View the CPU and memory consumption inside the service. The graphs represent a breakdown of consumption by the hour.

Hovering over the graphs provides values for the specific time point, allowing you to see how much CPU was used by the deployment at this specific time or how much memory this deployment used.

hovering graph

You can toggle your view between the service's environments, nodes, and pods.

Track Deployment Data

You can enrich your Service Overview graphs by indicating recent deployments, helping you determine if a deployment has increased response times for end-users, altered your application's memory/CPU footprint, or introduced any other performance-related changes.

Run the Telemetry Collector on your Kubernetes clusters to enable deployment tracking ability. You can also activate this process manually by installing Logz.io Kubernetes events Helm chart and sending Kubernetes deploy events logs.

Once enabled, navigate to Services and choose one of your running services. A vertical line marks the deployment marker in your graphs.

deployment popup

Clicking on the line allows you to view additional deployment data. This data includes the deployment time, the associated service, environment, and version, and a quick link to view the commit in your logs.

Click View commit to access and view your own code related to this deployment, allowing you to probe deeper into the relevant data.

Important

To activate the View commit button, go to your app or service and add the following annotation to the metadata of each resource's versioning you want to track: logzio/commit_url: "", and the URL structure should be: "https://github.com/<account>/<repository>/commit/<commit-hash>". Learn more.

Detect Anomalies

Logz.io's Anomaly Detector helps you engage a predictive approach towards your data. It monitors your service latency and error ratio to detect any abnormal patterns or data points that deviate from the expected behavior, helping to detect and address issues, improve security, and ensure system reliability.

To get started with the Anomaly Detector, you'll need to set up the anomaly you want to track.

In List view, select the service you wish to monitor, click the three dots, then choose Edit Anomaly Detector. In Map view, click on the operation you want to monitor and select Edit Anomaly Detector.

anomaly detector

The Anomaly Detector automatically selects the service, and you can choose to monitor all operations, which will aggregate the anomalies by service, or select up to five specific operations from which to aggregate anomalies.

Next, you can determine the sensitivity of the anomaly detector. Low triggers an alert after finding 3 deviations in the data, Medium triggers when 2 deviations are detected, and High triggers immediately as the first deviation is detected.

Finally, you can choose if and how to receive notifications whenever new anomalies are detected.

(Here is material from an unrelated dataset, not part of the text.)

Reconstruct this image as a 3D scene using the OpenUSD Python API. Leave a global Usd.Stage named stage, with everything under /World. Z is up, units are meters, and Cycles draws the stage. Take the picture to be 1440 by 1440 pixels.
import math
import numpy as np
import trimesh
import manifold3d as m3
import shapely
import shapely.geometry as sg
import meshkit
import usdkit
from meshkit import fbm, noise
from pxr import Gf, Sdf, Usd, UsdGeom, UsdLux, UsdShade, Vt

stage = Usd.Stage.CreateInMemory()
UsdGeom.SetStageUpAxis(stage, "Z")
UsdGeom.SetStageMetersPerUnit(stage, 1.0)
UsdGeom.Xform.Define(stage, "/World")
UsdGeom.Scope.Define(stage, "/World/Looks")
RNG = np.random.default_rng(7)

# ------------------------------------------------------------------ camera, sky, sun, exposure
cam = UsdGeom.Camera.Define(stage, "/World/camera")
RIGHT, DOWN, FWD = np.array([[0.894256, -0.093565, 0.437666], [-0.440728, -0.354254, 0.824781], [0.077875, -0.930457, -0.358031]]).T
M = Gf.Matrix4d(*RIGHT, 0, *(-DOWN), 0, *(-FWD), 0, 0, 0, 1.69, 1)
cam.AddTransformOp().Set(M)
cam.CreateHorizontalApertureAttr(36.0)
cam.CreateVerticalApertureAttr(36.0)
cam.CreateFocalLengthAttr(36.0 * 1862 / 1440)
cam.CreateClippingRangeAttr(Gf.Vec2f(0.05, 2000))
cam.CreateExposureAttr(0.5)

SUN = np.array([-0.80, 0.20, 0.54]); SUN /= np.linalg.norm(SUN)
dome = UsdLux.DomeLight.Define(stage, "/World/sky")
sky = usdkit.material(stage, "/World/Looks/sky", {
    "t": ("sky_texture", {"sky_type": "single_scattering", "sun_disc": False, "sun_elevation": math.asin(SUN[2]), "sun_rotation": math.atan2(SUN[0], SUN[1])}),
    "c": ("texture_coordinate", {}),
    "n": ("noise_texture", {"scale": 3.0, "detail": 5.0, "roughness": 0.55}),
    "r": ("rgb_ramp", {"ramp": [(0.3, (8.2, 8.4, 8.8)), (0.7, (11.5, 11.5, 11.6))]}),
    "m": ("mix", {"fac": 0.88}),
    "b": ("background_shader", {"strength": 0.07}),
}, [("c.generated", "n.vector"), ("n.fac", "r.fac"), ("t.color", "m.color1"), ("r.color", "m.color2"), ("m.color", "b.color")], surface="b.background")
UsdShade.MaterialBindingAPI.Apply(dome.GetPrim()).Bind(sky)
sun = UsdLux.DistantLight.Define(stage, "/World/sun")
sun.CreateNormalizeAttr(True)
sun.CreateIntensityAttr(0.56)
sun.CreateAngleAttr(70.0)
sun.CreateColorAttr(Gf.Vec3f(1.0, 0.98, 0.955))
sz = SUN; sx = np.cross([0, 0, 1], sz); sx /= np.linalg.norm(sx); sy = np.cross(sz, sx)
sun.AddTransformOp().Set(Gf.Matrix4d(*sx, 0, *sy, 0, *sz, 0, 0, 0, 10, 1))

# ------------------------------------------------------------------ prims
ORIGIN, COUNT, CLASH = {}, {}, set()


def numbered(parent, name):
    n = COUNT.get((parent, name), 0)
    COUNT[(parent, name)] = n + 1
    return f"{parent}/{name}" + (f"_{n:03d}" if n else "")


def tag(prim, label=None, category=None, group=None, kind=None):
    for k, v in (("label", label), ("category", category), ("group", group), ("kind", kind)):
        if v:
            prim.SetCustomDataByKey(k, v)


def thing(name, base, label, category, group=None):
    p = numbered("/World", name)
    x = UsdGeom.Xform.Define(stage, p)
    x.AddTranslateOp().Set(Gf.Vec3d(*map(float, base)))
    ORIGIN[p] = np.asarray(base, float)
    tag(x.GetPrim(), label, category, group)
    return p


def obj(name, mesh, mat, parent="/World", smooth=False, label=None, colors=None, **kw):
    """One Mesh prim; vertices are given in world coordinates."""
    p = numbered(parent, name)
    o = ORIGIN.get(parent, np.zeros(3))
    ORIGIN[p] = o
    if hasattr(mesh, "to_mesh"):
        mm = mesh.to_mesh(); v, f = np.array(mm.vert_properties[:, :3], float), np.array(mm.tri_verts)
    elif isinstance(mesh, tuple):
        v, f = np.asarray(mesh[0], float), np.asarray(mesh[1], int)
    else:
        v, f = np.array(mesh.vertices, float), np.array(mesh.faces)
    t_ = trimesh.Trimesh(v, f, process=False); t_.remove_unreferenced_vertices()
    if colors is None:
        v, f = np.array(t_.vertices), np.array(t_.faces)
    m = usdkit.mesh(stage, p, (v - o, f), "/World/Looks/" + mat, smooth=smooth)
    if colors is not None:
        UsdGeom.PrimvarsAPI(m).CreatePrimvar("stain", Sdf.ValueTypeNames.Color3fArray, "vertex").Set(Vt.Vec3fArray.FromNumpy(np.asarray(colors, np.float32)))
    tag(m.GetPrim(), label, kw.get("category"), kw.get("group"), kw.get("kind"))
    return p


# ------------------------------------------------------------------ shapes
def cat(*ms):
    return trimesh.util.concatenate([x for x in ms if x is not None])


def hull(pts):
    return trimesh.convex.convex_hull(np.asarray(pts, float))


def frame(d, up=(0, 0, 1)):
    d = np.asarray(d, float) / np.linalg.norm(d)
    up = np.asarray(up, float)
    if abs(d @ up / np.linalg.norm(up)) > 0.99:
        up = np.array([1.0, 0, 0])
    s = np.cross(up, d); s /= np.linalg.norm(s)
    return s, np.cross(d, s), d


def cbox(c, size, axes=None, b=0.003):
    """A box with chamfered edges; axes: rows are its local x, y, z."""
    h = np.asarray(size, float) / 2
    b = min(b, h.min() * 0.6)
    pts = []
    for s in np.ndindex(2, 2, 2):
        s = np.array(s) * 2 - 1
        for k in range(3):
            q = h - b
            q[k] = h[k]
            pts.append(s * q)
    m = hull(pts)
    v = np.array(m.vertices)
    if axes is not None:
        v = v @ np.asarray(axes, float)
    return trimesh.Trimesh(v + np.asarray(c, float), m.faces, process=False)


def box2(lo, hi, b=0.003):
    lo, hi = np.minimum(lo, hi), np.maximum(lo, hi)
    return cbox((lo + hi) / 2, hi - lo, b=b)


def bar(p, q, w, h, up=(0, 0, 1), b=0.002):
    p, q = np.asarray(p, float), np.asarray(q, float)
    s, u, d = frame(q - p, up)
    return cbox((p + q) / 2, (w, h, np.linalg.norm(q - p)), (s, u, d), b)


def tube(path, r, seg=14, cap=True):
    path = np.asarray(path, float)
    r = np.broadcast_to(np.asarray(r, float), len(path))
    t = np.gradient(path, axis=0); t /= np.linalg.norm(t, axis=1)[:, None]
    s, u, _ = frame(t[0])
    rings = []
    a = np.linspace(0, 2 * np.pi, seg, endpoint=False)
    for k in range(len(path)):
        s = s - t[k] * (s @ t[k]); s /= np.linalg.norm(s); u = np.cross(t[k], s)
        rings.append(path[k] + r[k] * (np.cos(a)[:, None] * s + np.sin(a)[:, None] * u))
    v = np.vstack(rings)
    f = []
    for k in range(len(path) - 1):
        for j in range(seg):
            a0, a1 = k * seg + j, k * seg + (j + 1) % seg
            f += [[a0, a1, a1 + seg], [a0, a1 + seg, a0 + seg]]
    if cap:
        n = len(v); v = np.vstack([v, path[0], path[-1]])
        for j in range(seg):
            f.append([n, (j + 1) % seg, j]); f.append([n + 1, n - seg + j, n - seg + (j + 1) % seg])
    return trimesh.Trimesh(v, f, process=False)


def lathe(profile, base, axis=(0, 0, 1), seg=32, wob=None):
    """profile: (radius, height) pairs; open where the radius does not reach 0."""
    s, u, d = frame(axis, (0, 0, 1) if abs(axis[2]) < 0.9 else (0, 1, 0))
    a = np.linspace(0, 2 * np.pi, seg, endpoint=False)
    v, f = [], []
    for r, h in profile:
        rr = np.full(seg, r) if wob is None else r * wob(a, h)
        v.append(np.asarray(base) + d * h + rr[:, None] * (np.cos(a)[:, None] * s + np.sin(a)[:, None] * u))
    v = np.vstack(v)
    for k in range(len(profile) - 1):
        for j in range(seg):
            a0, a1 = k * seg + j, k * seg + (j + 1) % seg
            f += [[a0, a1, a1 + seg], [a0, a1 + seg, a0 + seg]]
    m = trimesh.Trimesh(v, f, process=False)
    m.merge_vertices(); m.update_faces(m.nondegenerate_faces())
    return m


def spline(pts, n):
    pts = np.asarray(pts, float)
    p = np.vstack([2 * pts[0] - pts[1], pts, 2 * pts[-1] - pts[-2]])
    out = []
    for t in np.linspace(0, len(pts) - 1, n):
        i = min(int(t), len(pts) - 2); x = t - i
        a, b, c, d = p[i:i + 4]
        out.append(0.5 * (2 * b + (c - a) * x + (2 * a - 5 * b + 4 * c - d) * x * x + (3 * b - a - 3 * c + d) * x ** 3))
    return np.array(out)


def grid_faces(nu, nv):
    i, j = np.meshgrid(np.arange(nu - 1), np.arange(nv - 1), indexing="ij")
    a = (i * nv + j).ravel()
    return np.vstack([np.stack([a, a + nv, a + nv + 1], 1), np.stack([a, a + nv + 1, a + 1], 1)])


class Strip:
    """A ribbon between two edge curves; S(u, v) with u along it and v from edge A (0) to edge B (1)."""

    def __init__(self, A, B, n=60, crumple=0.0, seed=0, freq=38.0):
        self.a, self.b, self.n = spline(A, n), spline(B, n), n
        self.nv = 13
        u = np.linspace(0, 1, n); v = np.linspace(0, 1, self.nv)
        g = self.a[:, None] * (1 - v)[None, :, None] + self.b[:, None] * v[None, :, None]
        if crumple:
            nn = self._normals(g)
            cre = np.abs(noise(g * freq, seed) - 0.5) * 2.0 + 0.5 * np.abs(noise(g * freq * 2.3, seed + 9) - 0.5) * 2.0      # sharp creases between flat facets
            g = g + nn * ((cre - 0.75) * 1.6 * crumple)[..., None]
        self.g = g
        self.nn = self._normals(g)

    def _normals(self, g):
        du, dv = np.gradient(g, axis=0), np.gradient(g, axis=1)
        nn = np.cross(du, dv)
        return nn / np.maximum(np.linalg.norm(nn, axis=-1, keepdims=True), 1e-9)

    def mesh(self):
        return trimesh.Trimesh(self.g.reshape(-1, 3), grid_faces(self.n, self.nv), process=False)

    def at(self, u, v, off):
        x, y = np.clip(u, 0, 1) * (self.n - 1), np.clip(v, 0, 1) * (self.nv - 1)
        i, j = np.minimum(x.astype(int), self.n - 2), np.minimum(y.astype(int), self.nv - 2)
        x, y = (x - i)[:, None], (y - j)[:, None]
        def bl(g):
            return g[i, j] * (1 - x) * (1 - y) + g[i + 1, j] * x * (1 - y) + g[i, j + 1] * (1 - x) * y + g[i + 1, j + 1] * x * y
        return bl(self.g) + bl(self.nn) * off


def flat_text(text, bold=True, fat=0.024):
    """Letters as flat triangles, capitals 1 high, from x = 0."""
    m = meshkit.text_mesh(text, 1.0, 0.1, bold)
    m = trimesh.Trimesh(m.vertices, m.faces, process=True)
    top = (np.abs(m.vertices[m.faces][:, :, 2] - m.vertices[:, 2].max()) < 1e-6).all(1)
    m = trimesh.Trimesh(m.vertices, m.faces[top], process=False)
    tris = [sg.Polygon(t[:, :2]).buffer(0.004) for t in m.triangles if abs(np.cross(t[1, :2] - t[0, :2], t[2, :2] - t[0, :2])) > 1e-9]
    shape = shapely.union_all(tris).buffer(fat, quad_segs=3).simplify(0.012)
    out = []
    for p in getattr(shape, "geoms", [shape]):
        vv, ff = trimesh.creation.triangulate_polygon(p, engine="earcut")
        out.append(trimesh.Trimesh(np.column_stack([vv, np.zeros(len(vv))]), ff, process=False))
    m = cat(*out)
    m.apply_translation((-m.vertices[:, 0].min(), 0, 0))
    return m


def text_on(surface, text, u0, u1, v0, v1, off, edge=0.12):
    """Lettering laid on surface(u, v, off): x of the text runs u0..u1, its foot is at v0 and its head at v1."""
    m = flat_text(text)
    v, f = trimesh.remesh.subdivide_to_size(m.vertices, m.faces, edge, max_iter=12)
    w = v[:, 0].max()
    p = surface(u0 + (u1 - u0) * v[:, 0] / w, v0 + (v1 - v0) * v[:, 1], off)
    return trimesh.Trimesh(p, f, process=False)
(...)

Click Save to create the anomaly detector.

anomaly popup

Once your anomaly detector is up and running, you'll see an indicator in the list and map view next to each service and operation being monitored.

no anomaly

AI Agent

Click the AI Agent button to activate an AI-powered, chat-based interface that lets you engage in a dynamic conversation with your data. Use one of the pre-configured prompts or type your own question to get real-time insights about your metrics, anomalies, trends, and the overall health of your environment.